Nos encontramos ante una aventura emocional donde el arte está muy presente y la invitación a reflexionar es continua a lo largo de las páginas de esta historia. El poder de crear y elementos culturales como el cine, la música o la arquitectura dan valor a un libro donde la belleza efímera se balancea junto al amor imperfecto.

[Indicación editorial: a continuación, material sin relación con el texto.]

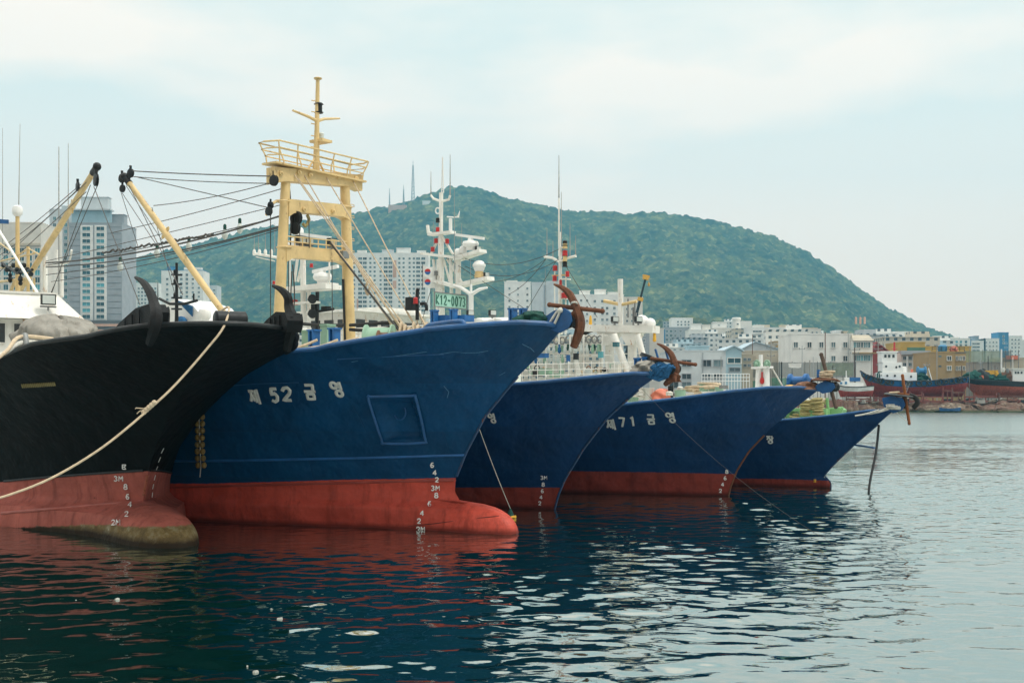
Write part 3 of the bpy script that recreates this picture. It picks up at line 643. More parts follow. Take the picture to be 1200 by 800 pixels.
# ================================================================== BOAT GEAR
def P(b, g, name, mat, parent=None, **k): return g.build(name, mat, parent or b.root, **k)
def wires(b, lst, r=0.012, mat='wire', name='wire', n=10):
    """lst: (px0,py0,b0, px1,py1,b1, sag)"""
    for t in lst:
        x0, y0, b0, x1, y1, b1, sg = t
        g = MB(); g.tube(sag(b.L(x0, y0, b0), b.L(x1, y1, b1), sg, n), r, 5); P(b, g, name, mat)
def whip(b, x, y0, y1, bb, r=0.02, mat='aerial_grey', x1=None):
    g = MB(); p0 = b.L(x, y0, bb); p1 = b.L(x if x1 is None else x1, y1, bb); g.tube([p0, p0.lerp(p1, .35), p1], [r, r * .7, r * .35], 6); return P(b, g, 'whip_antenna', mat)
def floodlight(b, x, y, bb, w=0.34, yaw=0.0):
    c = b.L(x, y, bb); g = MB(); g.box(c, (0.14, w, w * .75), rz=yaw); f = P(b, g, 'floodlight', 'black_metal')
    g = MB(); n = Vector((math.cos(yaw), math.sin(yaw), 0)); g.box(c + n * 0.075, (0.02, w * .84, w * .6), rz=yaw); P(b, g, 'lens', 'lamp_glass', f)
    g = MB(); g.box(c + Vector((0, 0, -w * .5)), (0.05, w * 1.1, 0.05), rz=yaw); g.beam(c + Vector((0, 0, -w * .5)), c + Vector((0, 0, -w * .8)), .05, .05); P(b, g, 'bracket', 'grey_metal', f)
def bollard(b, x, ytop, ybot, bb, wpx=8, mat='blue_bright', ext=0.5):
    """flared steel mooring post of H section"""
    p0 = b.L(x, ybot, bb); p1 = b.L(x, ytop, bb); h = p1.z - p0.z; d = (b.wor(p0) - Vector((0, 0, EYE))).length; w_ = wpx * d / FPX; g = MB()
    for s_ in (-1, 1):
        g.beam(p0 + Vector((s_ * w_ * .25, 0, -ext)), p0 + Vector((s_ * w_ * .25, 0, h)), .05, w_ * .8, up=(0, 1, 0), h1=w_)
    g.beam(p0 + Vector((0, 0, -ext)), p0 + Vector((0, 0, h * .9)), .04, w_ * .5, up=(1, 0, 0), h1=w_ * .6)
    g.box(p0 + Vector((0, 0, h)), (w_ * 1.05, w_ * 1.0, 0.04)); return P(b, g, 'bollard', mat)
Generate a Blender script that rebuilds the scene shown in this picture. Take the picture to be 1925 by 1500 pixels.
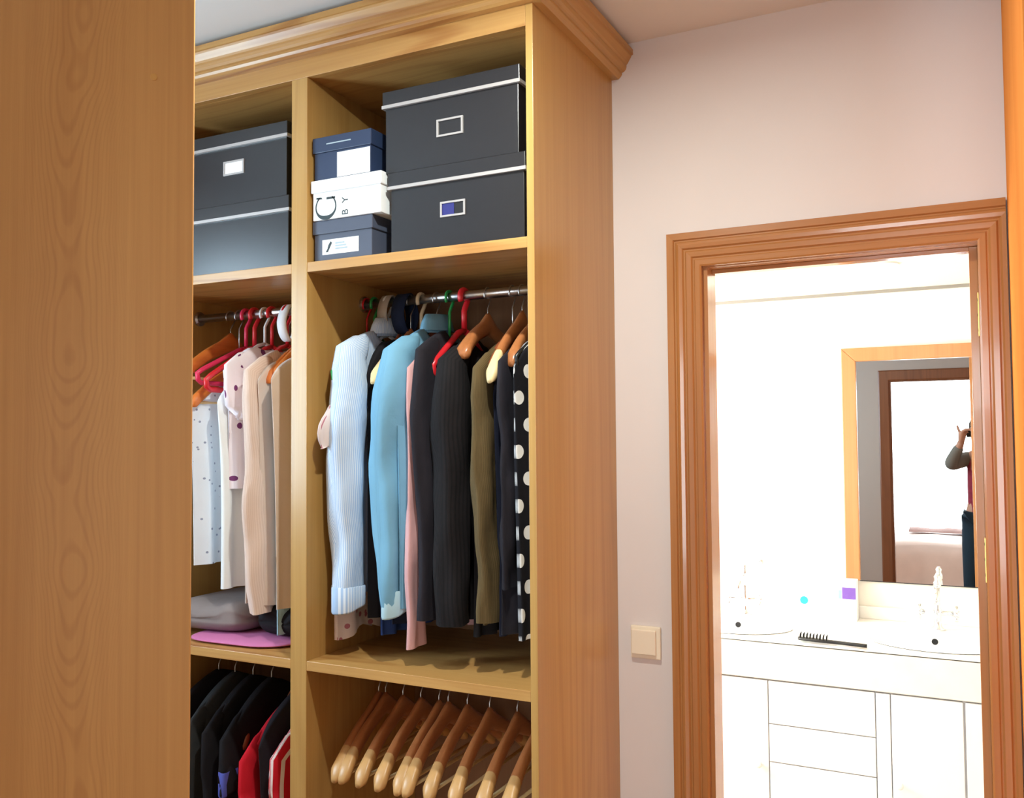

El personaje de Kengo es de los que atrapan, de los que te van seduciendo hasta llevarte a su terreno. Una historia luminosa y nostálgica que cuenta con personajes secundarios muy expresivos. Narrada con mucha sensibilidad, el amor es otro de los temas que aborda la autora, exdiplomática de las Naciones Unidas en Suiza y Francia. La pérdida, el sentimiento de lo que quedó atrás, de los que se fueron, recorren junto a la esperanza parte de esta bella novela.
Así comienza...
Alberto Giacometti colocó un paño húmedo sobre la cabeza que estaba esculpiendo, luego cerró su estudio y se dirigió al Sphinx, el burdel de lujo situado en el centro de París, donde solía tomar una copa al final de la tarde. Al entrar vislumbró a Caroline: ¡había vuelto! Desnuda de cintura para arriba, como tantas veces, era de sus ojos magnéticos de donde no podía apartar la mirada. Unos ojos de terciopelo pulverizado que lo absorbían instantáneamente y que, a su vez, ¡oh, paraíso!, jugaban con los suyos. De nuevo se sintió feliz...
—¡Ah! —exclamó Kengo Ōe al levantar la cabeza de la mesa de su despacho y golpearse contra el foco de luz. Se había quedado de nuevo dormido.